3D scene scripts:
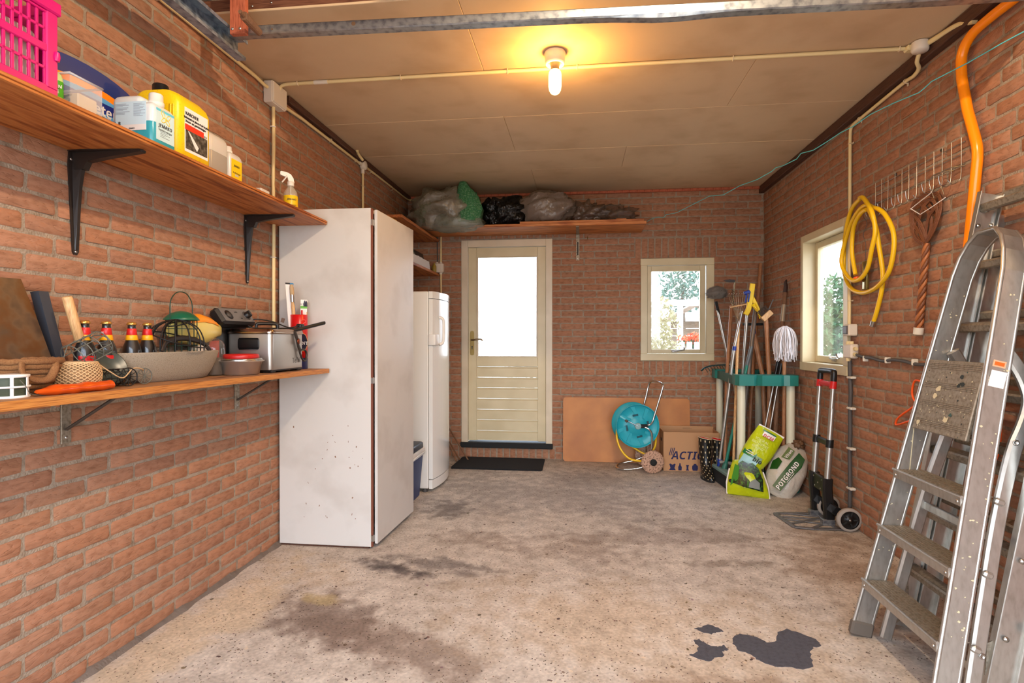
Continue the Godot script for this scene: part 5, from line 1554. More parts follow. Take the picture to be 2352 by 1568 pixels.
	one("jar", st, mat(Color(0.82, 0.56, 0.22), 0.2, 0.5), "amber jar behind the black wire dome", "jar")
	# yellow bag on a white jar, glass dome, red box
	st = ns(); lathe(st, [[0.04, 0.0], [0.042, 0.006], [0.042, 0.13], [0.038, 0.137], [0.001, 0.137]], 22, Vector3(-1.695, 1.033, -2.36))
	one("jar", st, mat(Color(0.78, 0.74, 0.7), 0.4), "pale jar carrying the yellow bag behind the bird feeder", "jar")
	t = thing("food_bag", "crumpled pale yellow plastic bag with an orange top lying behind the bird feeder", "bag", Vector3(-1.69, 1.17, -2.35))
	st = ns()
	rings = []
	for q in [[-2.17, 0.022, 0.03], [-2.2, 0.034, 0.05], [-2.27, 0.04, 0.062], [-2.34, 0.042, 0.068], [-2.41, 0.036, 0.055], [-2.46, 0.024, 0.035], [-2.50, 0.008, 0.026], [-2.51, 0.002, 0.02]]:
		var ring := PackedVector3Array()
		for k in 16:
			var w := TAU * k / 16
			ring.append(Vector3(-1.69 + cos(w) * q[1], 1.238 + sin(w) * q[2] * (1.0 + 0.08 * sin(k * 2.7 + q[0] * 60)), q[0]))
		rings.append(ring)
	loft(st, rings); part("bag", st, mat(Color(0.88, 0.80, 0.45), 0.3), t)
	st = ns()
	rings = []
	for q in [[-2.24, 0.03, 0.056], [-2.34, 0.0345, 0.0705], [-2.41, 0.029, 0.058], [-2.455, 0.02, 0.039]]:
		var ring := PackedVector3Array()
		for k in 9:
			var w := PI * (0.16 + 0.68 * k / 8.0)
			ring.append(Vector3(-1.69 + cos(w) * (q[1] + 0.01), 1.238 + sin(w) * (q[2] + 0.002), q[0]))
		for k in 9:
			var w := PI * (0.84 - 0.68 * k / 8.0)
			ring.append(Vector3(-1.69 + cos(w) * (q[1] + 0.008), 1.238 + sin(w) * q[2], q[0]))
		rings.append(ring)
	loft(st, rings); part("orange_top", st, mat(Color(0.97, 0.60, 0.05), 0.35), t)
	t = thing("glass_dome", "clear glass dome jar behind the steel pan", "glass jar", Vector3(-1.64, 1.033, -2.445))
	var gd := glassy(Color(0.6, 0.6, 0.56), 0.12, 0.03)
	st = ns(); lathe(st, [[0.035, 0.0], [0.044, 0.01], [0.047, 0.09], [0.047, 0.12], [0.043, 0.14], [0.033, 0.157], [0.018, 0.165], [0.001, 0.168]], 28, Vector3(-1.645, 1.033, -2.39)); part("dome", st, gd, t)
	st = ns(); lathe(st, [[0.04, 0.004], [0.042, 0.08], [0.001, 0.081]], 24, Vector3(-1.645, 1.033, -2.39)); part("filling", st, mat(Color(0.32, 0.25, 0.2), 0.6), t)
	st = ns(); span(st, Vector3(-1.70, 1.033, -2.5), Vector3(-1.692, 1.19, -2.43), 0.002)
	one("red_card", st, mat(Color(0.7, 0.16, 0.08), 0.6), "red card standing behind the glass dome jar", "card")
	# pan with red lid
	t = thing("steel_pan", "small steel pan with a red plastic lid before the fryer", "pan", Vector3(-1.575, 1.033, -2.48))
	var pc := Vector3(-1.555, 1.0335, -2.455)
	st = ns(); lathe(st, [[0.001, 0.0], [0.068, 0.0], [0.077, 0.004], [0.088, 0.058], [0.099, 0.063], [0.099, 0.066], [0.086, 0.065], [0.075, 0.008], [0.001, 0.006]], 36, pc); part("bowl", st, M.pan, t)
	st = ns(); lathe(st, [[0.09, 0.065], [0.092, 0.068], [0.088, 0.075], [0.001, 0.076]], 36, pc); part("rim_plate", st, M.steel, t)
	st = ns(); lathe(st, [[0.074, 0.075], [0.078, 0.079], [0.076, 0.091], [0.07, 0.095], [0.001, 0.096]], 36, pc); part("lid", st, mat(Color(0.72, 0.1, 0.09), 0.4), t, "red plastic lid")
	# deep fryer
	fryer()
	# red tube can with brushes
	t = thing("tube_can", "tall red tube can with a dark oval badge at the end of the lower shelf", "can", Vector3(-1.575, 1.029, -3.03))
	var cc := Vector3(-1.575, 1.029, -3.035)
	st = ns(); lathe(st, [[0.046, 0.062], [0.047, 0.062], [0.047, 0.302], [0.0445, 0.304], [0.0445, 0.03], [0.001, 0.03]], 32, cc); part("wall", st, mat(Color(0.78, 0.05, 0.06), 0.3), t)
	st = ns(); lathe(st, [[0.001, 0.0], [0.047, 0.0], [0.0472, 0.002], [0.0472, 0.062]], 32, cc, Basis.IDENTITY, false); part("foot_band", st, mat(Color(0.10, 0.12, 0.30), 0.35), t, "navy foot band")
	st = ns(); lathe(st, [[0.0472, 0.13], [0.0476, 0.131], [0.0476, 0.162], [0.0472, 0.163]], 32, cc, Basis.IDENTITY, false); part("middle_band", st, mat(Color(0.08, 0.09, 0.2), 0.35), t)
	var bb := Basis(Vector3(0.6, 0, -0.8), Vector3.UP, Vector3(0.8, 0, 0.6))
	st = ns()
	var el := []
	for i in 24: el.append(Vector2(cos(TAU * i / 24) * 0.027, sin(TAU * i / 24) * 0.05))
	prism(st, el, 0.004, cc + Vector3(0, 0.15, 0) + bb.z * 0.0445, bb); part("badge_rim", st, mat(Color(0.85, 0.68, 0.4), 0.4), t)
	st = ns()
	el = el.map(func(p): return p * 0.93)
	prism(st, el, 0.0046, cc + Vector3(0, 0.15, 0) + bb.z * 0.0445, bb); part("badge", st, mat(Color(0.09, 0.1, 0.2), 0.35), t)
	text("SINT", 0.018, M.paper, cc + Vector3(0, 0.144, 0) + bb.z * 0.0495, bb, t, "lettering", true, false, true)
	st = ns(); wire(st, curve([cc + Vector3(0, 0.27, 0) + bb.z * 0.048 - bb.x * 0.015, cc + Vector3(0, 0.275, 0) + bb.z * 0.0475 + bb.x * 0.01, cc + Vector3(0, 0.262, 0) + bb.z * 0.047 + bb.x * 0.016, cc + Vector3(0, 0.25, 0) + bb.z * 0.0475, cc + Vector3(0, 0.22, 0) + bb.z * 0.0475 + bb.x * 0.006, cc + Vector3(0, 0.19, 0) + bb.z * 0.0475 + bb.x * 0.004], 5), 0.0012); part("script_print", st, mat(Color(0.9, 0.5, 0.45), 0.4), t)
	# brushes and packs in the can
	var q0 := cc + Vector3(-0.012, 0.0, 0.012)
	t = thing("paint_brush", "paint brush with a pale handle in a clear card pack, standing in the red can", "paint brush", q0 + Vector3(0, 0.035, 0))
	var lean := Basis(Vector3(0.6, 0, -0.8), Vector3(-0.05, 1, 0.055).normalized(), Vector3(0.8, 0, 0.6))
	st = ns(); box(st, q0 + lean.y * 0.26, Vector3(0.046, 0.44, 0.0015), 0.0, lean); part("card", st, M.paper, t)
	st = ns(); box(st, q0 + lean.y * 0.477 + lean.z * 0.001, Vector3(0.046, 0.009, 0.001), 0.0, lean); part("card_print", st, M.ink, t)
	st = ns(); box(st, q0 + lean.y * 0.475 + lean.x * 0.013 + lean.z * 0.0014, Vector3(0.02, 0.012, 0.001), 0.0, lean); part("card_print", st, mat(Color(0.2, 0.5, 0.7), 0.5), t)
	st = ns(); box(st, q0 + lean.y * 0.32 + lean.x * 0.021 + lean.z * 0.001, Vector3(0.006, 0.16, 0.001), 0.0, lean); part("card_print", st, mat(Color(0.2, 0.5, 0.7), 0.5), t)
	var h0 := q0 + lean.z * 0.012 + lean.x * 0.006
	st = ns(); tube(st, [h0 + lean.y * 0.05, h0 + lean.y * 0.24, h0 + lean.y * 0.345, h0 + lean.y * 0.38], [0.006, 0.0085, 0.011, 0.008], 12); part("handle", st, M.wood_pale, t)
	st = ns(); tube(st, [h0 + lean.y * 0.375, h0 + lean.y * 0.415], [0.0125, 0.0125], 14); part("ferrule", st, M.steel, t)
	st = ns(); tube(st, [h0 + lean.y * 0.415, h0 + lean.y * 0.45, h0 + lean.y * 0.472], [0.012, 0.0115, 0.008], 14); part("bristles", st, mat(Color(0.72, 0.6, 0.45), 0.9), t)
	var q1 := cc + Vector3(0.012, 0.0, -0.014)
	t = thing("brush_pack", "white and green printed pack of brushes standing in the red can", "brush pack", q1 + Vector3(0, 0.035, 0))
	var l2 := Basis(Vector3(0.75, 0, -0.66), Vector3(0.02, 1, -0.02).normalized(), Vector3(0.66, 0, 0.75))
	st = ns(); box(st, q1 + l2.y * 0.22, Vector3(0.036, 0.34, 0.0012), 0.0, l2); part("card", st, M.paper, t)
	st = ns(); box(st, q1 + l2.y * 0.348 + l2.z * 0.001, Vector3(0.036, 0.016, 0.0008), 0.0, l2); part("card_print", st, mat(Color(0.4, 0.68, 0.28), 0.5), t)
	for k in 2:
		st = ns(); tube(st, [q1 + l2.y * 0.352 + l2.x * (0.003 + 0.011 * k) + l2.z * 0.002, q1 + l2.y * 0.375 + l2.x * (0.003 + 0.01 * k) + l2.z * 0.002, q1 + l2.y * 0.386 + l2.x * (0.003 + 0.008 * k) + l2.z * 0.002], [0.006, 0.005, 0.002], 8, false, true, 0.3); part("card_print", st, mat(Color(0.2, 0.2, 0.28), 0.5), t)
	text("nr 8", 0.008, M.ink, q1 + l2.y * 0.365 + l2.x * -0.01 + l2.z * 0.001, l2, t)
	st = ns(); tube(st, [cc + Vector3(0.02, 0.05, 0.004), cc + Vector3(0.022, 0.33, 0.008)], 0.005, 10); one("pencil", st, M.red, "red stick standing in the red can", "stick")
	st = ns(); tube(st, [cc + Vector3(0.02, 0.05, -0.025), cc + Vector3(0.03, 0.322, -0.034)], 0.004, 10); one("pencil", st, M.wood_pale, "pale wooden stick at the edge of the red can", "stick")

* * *

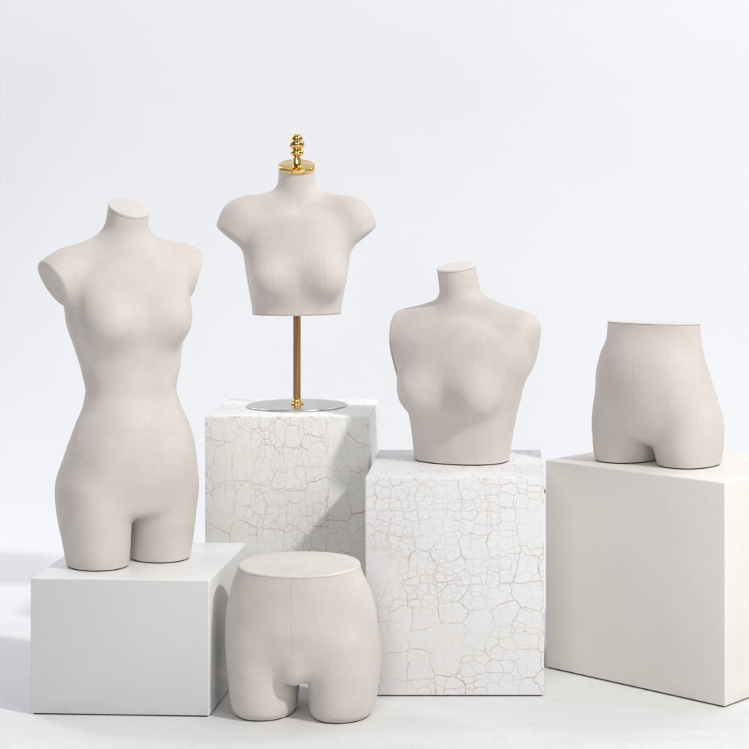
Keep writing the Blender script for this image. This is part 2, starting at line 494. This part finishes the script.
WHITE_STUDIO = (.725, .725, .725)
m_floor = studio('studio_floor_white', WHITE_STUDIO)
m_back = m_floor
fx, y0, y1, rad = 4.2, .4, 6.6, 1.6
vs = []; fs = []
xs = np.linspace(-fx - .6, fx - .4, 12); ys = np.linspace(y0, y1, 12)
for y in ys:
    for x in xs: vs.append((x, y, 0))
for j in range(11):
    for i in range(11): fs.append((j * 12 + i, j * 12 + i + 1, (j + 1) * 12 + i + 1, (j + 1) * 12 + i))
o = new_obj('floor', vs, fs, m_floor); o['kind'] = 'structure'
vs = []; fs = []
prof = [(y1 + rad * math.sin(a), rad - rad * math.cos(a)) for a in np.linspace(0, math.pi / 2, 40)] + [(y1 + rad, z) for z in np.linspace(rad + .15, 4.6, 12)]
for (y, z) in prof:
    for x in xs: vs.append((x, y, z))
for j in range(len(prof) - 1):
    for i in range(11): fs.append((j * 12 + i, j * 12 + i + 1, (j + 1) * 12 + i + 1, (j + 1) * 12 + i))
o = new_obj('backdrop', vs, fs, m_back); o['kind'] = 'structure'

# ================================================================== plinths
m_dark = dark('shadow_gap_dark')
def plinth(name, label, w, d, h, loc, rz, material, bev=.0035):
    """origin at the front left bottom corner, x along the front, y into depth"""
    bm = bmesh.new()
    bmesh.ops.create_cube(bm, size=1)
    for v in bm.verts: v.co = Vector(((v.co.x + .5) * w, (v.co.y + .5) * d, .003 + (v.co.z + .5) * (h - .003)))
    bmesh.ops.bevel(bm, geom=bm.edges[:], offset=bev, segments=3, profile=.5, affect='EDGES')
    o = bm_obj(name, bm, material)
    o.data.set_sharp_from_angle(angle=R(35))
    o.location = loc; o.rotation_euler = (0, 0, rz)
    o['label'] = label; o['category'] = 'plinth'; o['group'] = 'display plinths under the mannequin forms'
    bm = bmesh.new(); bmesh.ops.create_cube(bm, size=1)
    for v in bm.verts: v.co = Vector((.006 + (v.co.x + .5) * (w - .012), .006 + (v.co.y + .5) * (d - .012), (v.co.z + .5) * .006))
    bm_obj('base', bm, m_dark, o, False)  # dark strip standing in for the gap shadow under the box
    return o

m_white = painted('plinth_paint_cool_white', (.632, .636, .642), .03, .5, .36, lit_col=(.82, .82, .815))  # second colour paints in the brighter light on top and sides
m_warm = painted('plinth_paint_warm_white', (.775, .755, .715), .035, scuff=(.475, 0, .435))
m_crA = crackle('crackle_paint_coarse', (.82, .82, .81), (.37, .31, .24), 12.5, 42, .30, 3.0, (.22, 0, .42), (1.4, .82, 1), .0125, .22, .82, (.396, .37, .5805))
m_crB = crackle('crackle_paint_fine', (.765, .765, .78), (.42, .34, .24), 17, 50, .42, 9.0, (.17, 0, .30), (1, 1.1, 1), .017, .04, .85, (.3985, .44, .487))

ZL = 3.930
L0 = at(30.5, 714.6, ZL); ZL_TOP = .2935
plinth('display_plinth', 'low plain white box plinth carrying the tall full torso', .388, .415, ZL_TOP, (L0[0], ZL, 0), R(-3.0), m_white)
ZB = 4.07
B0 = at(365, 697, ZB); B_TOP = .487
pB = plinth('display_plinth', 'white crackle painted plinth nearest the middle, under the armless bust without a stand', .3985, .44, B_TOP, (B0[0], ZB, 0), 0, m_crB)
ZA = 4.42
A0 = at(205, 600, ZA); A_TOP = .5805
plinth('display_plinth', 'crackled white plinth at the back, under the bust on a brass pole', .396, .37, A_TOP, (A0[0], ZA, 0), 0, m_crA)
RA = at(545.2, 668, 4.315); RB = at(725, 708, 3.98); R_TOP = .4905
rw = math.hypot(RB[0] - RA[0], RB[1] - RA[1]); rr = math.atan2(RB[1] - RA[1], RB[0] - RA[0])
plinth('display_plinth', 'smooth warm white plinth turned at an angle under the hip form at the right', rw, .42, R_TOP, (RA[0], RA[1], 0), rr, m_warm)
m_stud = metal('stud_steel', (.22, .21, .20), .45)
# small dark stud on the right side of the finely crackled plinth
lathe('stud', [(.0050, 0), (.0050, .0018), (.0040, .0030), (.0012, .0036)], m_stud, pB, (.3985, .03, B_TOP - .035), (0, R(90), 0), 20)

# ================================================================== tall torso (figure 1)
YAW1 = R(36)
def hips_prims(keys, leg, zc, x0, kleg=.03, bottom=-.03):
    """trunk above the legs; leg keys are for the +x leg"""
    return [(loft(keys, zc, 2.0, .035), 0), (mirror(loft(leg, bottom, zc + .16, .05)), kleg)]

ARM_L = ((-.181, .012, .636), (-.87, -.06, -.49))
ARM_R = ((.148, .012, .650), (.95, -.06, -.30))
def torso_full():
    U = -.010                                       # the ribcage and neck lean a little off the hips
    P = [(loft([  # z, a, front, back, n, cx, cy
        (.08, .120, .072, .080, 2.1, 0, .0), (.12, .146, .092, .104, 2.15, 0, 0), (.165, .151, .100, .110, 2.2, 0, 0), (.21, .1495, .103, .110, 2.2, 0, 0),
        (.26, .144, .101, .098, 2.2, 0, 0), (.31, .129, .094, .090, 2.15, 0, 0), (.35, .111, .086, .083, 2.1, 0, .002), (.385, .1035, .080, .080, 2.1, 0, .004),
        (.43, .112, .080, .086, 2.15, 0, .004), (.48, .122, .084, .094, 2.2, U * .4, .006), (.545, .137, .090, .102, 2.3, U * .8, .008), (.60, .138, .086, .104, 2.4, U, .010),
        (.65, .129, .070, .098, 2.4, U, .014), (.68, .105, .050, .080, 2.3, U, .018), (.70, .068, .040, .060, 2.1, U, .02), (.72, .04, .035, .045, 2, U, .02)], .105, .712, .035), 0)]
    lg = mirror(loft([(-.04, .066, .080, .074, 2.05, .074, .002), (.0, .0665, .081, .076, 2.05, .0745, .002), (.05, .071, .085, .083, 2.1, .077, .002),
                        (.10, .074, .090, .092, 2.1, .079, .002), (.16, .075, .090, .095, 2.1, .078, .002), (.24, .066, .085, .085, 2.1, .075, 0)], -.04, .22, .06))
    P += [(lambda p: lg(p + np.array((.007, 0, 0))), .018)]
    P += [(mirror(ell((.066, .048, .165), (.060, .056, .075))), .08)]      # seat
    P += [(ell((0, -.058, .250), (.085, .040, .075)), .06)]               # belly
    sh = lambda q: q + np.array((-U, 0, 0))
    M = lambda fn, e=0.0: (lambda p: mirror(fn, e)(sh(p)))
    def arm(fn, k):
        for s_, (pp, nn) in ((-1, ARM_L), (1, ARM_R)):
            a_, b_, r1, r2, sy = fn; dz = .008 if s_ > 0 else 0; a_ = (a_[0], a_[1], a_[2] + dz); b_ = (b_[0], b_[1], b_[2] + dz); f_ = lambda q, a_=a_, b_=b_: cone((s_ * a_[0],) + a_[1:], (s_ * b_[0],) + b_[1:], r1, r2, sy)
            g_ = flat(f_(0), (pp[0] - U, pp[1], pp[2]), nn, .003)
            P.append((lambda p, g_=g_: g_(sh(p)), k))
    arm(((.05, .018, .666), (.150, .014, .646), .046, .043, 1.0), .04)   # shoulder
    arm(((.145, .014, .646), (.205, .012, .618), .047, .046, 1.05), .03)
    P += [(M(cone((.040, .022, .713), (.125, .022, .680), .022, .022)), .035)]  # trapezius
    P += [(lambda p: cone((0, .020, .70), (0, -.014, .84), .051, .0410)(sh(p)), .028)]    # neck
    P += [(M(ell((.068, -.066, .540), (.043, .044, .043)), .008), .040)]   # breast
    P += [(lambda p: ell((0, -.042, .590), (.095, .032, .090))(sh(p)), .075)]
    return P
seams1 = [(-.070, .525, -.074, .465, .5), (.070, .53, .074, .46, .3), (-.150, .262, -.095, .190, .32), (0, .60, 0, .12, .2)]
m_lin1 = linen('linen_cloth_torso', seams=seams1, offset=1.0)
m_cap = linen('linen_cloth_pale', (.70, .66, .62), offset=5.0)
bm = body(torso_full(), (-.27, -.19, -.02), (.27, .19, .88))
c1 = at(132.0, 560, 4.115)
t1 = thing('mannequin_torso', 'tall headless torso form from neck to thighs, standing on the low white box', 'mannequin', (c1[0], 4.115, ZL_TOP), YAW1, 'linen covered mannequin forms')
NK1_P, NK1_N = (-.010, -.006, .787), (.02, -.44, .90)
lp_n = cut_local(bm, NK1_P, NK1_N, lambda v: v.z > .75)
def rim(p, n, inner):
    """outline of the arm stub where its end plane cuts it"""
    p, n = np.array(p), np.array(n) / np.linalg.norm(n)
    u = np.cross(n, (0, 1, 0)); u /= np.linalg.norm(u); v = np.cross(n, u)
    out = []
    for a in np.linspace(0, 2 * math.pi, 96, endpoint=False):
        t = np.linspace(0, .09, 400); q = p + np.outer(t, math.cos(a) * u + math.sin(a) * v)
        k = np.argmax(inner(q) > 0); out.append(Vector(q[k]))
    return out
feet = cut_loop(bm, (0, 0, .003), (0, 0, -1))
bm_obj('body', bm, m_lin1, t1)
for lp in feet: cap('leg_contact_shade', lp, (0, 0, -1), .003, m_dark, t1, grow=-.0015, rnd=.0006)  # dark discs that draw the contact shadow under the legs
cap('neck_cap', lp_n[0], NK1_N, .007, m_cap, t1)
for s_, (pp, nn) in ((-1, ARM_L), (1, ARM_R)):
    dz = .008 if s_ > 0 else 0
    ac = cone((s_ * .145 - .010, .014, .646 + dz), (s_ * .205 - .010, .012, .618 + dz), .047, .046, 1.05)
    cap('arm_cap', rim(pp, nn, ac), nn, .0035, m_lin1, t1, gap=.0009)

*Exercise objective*
Return every line containing "this".

*Solved exercise*
Continue the Godot script for this scene: part 5, from line 1554. More parts follow. Take the picture to be 2352 by 1568 pixels.
Keep writing the Blender script for this image. This is part 2, starting at line 494. This part finishes the script.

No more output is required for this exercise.